ボーンズ アンド オール(2022年製作の映画)
1.0
カニバリズムラブロマンスと言われて瞬時に思い浮かぶイメージを何一つ上回ることのない陳腐な映画だった。

半端にマイノリティの苦悩の文脈を引用しているが、物語として描ききれていない。しかし、半端に"カニバリズムもの"に社会的文脈を重ねてしまった故にゴシックな魅力にも振り切れていない。
また、この世界の片隅で居場所のない2人のロマンスと言うほどの"孤独"も伝わってこない。
セックスを頑なに描かず、延々とキスシーンを描き続ける。

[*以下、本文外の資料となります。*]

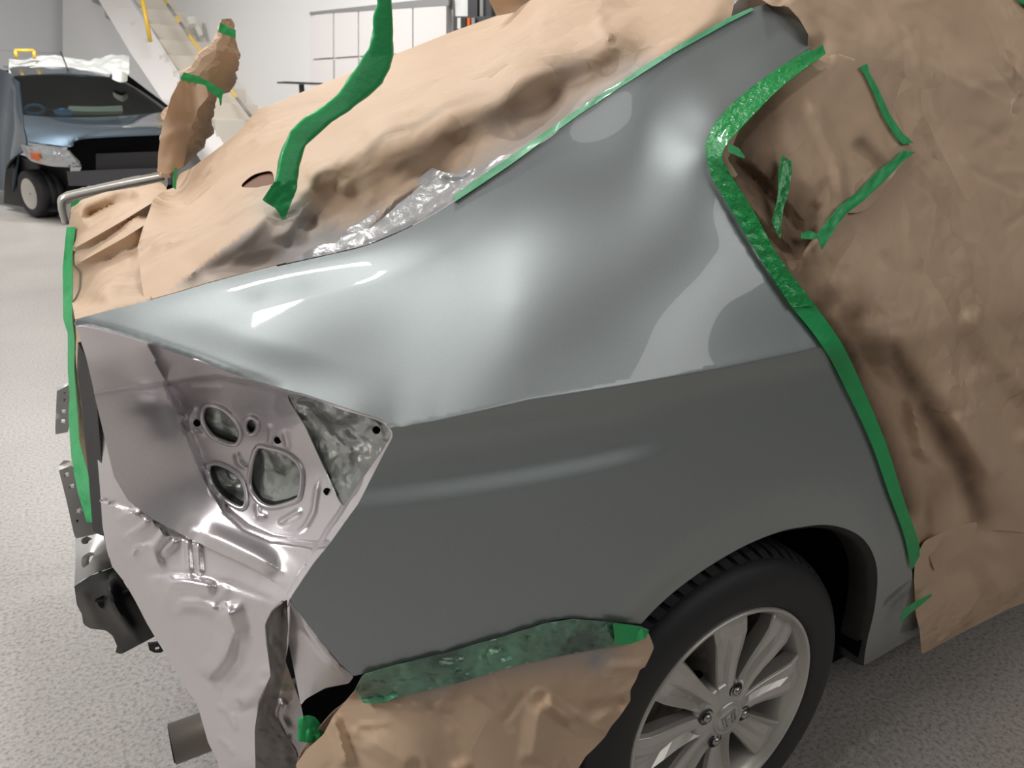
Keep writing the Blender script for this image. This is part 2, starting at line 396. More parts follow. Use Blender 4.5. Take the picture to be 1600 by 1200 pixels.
def strap(name, left, right, dl, mat, th=.03, parent=None, n=46, m=14, wr=0., seed=0, square=.6):
    "solid limb with the outline given by two edges; rounded-box section"
    A = resample(left, n=n); B = resample(right, n=n); y = depth_of(dl, A); rows = []
    PA = W(A[:, 0], A[:, 1], y); PB = W(B[:, 0], B[:, 1], y)
    for i in range(n):
        c = (PA[i]+PB[i])/2; u = (PB[i]-PA[i])/2; v = c-CAM; v = v/np.linalg.norm(v)
        ring = []
        for k in range(m):
            a = 2*math.pi*k/m; ca, sa = math.cos(a), math.sin(a)
            ca = math.copysign(abs(ca)**square, ca); sa = math.copysign(abs(sa)**square, sa)
            q = c + u*ca + v*th*.5*(sa+1)
            nv = Vector((q[0]*9+q[2]*6, q[1]*9, q[2]*9-q[0]*5)); q = q + (c-q)/(np.linalg.norm(c-q)+1e-6)*wr*(mnoise.noise(nv*2.2+Vector((seed, 0, 0)))+.9*(1-2*abs(mnoise.noise(nv*3.1+Vector((0, seed, 0))))))
            ring.append(q)
        rows.append(ring)
    return gridmesh(name, np.array(rows), mat, parent, 0, True, True)
def tube(name, pts, rad, mat, parent=None, seg=8, closed=False):
    pts = [Vector(p_) for p_ in pts]; n = len(pts); rows = []; prev = None
    for i in range(n):
        t = (pts[(i+1) % n]-pts[i-1]) if closed or 0 < i < n-1 else (pts[1]-pts[0] if i == 0 else pts[-1]-pts[-2]); t.normalize()
        if prev is None: prev = t.orthogonal()
        u = (prev - t*prev.dot(t)).normalized(); prev = u; v = t.cross(u)
        r = rad[i] if hasattr(rad, '__len__') else rad
        rows.append([pts[i]+(u*math.cos(2*math.pi*k/seg)+v*math.sin(2*math.pi*k/seg))*r for k in range(seg)])
    if closed: rows.append(rows[0])
    return gridmesh(name, np.array([[list(a) for a in r] for r in rows]), mat, parent, 0, True, not closed)
def lathe(name, prof, cx, cz, y0, mat, parent=None, seg=96):
    "revolve (radius, y) profile about an axle along y"
    rows = [[(cx+r*math.cos(2*math.pi*k/seg), y0+yy, cz+r*math.sin(2*math.pi*k/seg)) for k in range(seg)] for r, yy in prof]
    return gridmesh(name, np.array(rows), mat, parent, 0, True, False)
def box(name, lo, hi, mat, parent=None, bev=0.):
    bm = bmesh.new(); bmesh.ops.create_cube(bm, size=1)
    c = [(a+b)/2 for a, b in zip(lo, hi)]; s = [b-a for a, b in zip(lo, hi)]
    for v in bm.verts: v.co = Vector((c[0]+v.co.x*s[0], c[1]+v.co.y*s[1], c[2]+v.co.z*s[2]))
    if bev: bmesh.ops.bevel(bm, geom=bm.edges[:], offset=bev, segments=2, affect='EDGES', profile=.6)
    me = bpy.data.meshes.new(name); bm.to_mesh(me); bm.free()
    return link(name, me, mat, parent, smooth=False)
def prism(name, poly, d0, thick, mat, parent=None, holes=()):
    "flat plate of real thickness: outline at depth d0 (number or list), swept away in y"
    return sheet(name, poly, (lambda px, py: np.full(len(px), d0)) if np.ndim(d0) == 0 else tps(d0), mat, parent, step=10, holes=holes, thick=thick)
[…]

にも関わらずそこにどのようなアイデンティティが関わっているかに気を払うことがない。
キスと食べるのどちらも口を使った表現であることに対する洞察も感じられない。
全方面において中途半端なお話。
予告編にも紹介されている導入の指のシーンの衝撃に引っ張られてしばらく観続けられるのだが、それは人間の生理的反射を利用しているだけで姑息だ。

何より失敗していると感じたのはラストシーンで、中学生が初めて書いた小説とかだったら許せるけれど、今の時代にこのような手垢の着いた"オチ"をシラフで出されるとゲンナリする。

というかタイトルにもなってる「骨まで食べると結局どうなるの?」が描けてないのはさすがに怠慢ではないですか。